Il capolavoro operistico di Roma 1728 ritrova la via del palcoscenico a Versailles. Franco Fagioli capeggia una delegazione di quattro controtenori. Entusiastica la concertazione di Riccardo Minasi alla testa del Pomo d’Oro
di Francesco Lora foto © Martina Pipprich
CATONE IN UTICA È UNO DEI LIBRETTI D’OPERA più fortunati di Pietro Metastasio: in questo agone degli affetti – come al solito: un vademecum comportamentale per l’uomo moderno – si oppongono il caparbio polo repubblicano di Catone e il trionfante polo monarchico di Cesare.

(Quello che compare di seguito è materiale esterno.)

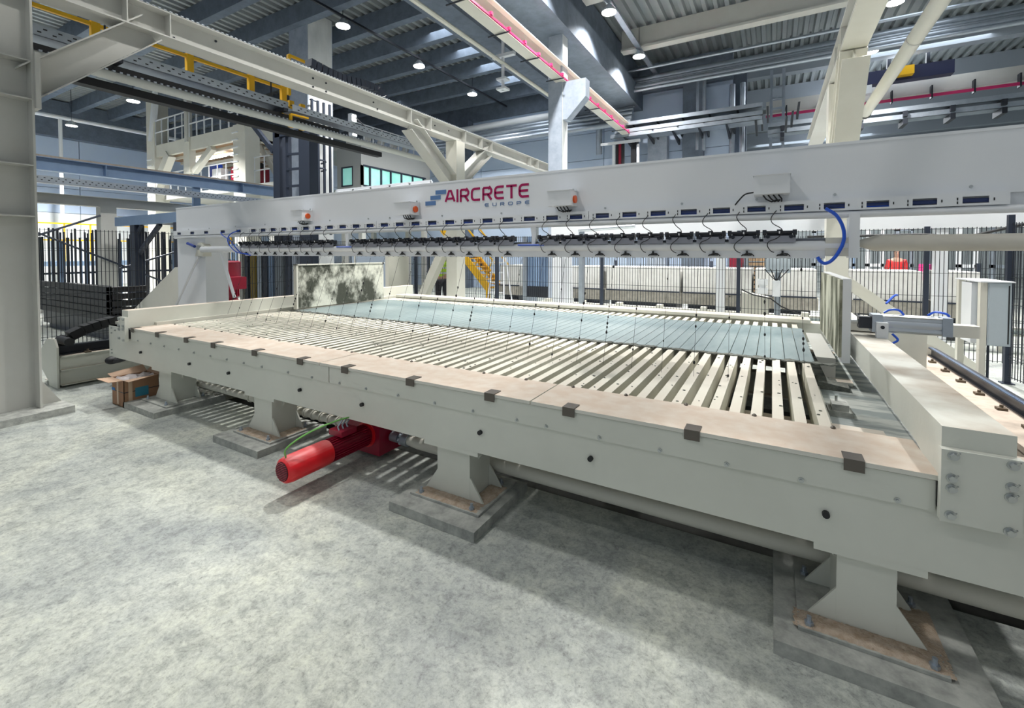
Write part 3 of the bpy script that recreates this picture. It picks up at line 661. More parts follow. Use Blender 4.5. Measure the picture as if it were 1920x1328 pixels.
def word(txt, x0, x1, z0, h, w, m, gap, name, sx=1.0):
    tot = sum(glyph(c)[1] for c in txt)+gap*(len(txt)-1); s = (x1-x0)/tot; x = x0
    for i, c in enumerate(txt):
        st, adv = glyph(c); b = B()
        for pl in st: ribbon(b, [(x+p[0]*s, z0+p[1]*h) for p in pl], w*h, GY-.0005)
        b.obj(name, m, G); x += (adv+gap)*s
la = at(835, 372, Y=GY); lb = at(993, 356, Y=GY)
lz0 = at(993, 370, Y=GY).z; lz1 = at(993, 343.5, Y=GY).z
word('AIRCRETE', la.x, lb.x, lz0, lz1-lz0, .17, crimson, .17, 'logo_letter')
ea = at(909, 380, Y=GY); ez0 = at(993, 382.5, Y=GY).z; ez1 = at(993, 376, Y=GY).z
word('EUROPE', ea.x, lb.x, ez0, ez1-ez0, .16, logob, .75, 'logo_letter')
for (u0, v0, u1, v1) in ((817, 361, 836.5, 360), (807.5, 371.3, 826.5, 370.3), (798, 382, 817, 381)):
    p0 = at(u0, v0, Y=GY); p1 = at(u1, v1, Y=GY); zc = (p0.z+p1.z)/2
    B().box(p0.x, p1.x, GY-.0045, GY-.0005, zc-.021, zc+.021).obj('logo_bar', logob, G)

# ================================================================== END PLATES, CYLINDER
t = thing('end_stop_plate', 'stained pale board standing at the left end of the table', 'board', (-6.0, 5.0, .82))
B().box(-6.05, -6.0, 4.17, 5.86, .84, 1.47).obj('board', stain, t, .004); b = B(); b.box(-6.06, -5.99, 4.15, 4.175, .83, 1.485); b.box(-6.06, -5.99, 4.15, 5.88, 1.47, 1.487); b.obj('rim', offw, t)
t = thing('end_stop_plate', 'mossy stained board seen edge-on at the right end of the table', 'board', (.48, 5.0, .82))
B().box(.455, .475, 4.30, 5.86, .84, 1.445).obj('board', stain2, t, .003)
B().box(.475, .53, 4.30, 5.86, .80, 1.452).obj('frame', white, t, .006)
B().prism([(.32, 4.45, .80), (.455, 4.45, .80), (.455, 4.45, .62), (.40, 4.45, .62)], (0, 1.3, 0)).obj('shoe', framep, t, .004)
t = thing('pneumatic_cylinder', 'silver pneumatic cylinder lying across the right box beam', 'cylinder', (.9, 4.5, 1.1))
cz = 1.105; cy = 4.5
B().tube([(.72, cy, cz), (1.14, cy, cz)], .054, 20).box(.72, 1.14, cy-.05, cy-.03, cz+.03, cz+.058).box(.72, 1.14, cy-.05, cy-.03, cz-.058, cz-.03).obj('barrel', alu, t, smooth=True)
for x0, x1 in ((.68, .745), (1.09, 1.145)): B().box(x0, x1, cy-.068, cy+.068, cz-.068, cz+.068).obj('end_cap', galv, t, .012)
b = B()
for dy, dz in ((-.05, .058), (.05, .058), (-.05, -.058), (.05, -.058)): b.tube([(.7, cy+dy, cz+dz), (1.13, cy+dy, cz+dz)], .008, 6)
b.obj('tie_rods', chrome, t)
B().box(.70, .77, cy-.12, cy-.065, 1.0, 1.12).obj('mount_block', white, t, .004); B().tube([(.735, cy-.125, 1.085), (.735, cy-.118, 1.085)], .013, 12).obj('mount_screw', blackm, t)
B().tube([(.46, cy, cz), (.70, cy, cz)], .018, 10).obj('piston_rod', chrome, t, smooth=True)
B().box(.60, .68, cy-.05, cy+.05, 1.06, 1.15).obj('rod_bracket', blackm, t, .006)
B().box(.55, 1.35, cy+.15, cy+.27, 1.01, 1.10).obj('support_rail', offw, t)
hose([(.76, cy, cz+.08), (.80, cy, cz+.105), (.86, cy+.03, cz+.10), (.90, cy+.06, cz+.05)], .008, 'short blue hose on the left end of the pneumatic cylinder')
hose([(1.04, cy+.08, cz+.07), (1.07, cy+.04, cz+.10), (1.12, cy, cz+.095), (1.14, cy, cz+.075)], .008, 'short blue hose on the right end of the pneumatic cylinder')
hose([(.86, cy+.5, cz+.11), (.93, cy+.6, cz+.17), (.97, cy+.7, cz+.17)], .009, 'short blue hose standing behind the pneumatic cylinder')
hose([(.80, cy-.08, cz-.07), (.83, cy-.1, cz-.11), (.79, cy-.12, cz-.14)], .008, 'short blue hose below the pneumatic cylinder')

# ================================================================== GANTRY RAILS
t = thing('gantry_rail', 'right gantry rail on a dusty steel channel beyond the box beam', 'rail', (1.65, 4.5, 0))
B().box(1.2, 2.6, 2.81, 6.29, -.02, -.002).obj('pit_cover', framep, t)
b = B(); b.box(1.42, 1.85, .8, 7.35, .36, .40); b.box(1.44, 1.46, .8, 7.35, .02, .36); b.box(1.42, 1.85, .8, 7.35, 0, .02); b.obj('rail_channel', stonem, t)
b = B(); ibeam(b, 'Y', .8, 7.3, 1.70, .40, .50, .07, .012, .012); b.obj('rail', blackm, t); B().box(1.672, 1.70, .8, 7.3, .5, .505).obj('rail_highlight', railglint, t)  # thin blue strip is a highlight painted along the black rail's top
B().tube([(1.60, 7.35, .40), (1.60, 7.32, .40)], .16, 18).obj('end_stop', offw, t)
cl = B().box(-.03, .03, -.03, .03, 0, .02).tube([(0, 0, .02), (0, 0, .04)], .012, 6).mesh('rail_clamp', mat('rusty_clamp', (0.12, 0.09, 0.06), .8))
for k in range(14): link('rail_clamp', cl, t, (1.60, 1.0+.45*k, .40))
t = thing('gantry_rail', 'left gantry rail on a cream box foundation beside the tall column', 'rail', (-7.7, 4, 0))
b = B(); b.box(-7.62, -7.57, 2.04, 7.2, .03, .37); b.box(-8.1, -7.52, 2.04, 7.2, .37, .385); b.box(-8.1, -7.53, 2.04, 7.2, .20, .215); b.box(-8.1, -7.52, 2.04, 7.2, .02, .03); b.obj('rail_box', cream, t)
B().prism([(-7.52, 2.0, 0), (-7.52, 2.0, .50), (-7.60, 2.0, .60), (-7.85, 2.0, .58), (-8.05, 2.0, .44), (-8.05, 2.0, .18), (-7.82, 2.0, .05), (-7.80, 2.0, 0)], (0, .02, 0)).obj('end_plate', cream, t)
b = B(); ibeam(b, 'Y', 2.04, 7.2, -7.66, .385, .50, .10); b.obj('rail', blackm, t)
for k in range(5): link('rail_clamp', cl, t, (-7.56, 2.3+.9*k, .385))
t = thing('gantry_wheel_box', 'cream wheel box with bolts on the left gantry rail', 'wheel box', (-7.5, 2.75, .5))
B().box(-7.75, -7.35, 2.65, 3.6, .52, .72).obj('box', cream, t, .008)
for a in range(5): link('bolt', bolt, t, (-7.345, 2.9+.05*math.cos(a*1.25), .60+.05*math.sin(a*1.25)))
B().tube([(-7.78, 2.10, .56), (-7.45, 2.10, .56)], .05, 12).obj('buffer', black, t, smooth=True)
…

Il principe degli operisti italiani dell’epoca, Leonardo Vinci, fu il primo a porre in musica quei 1703 versi: Roma, Teatro delle Dame, carnevale 1728. Un’aria più geniale e caratterizzata dell’altra, e una compagnia di canto da capogiro: i soprani castrati Carestini, Fontana e Ossi, il contralto castrato Minelli e i tenori Pinacci e Giorgi; compresi, tuttavia, due personaggi femminili.
Strano per i nostri giorni, non per l’epoca e il luogo. Al contrario di quanto si continua a scrivere, a Roma non vigeva alcun divieto papale permanente che impedisse alle donne di calcare le scene; si era però lì fissato l’uso di costituire compagnie di soli uomini, con vantaggi peculiari: a differenza delle donne, i castrati godevano di una formazione canora più accurata, tale da permettere la composizione, la lettura e l’esecuzione di passaggi più complessi e spettacolosi, nonché tale da consentire alle loro voci di sovrastare organici strumentali più massicci (non è un caso che soprattutto le opere romane, più di quelle veneziane o napoletane, prevedano un insistito impiego di corni, trombe e timpani).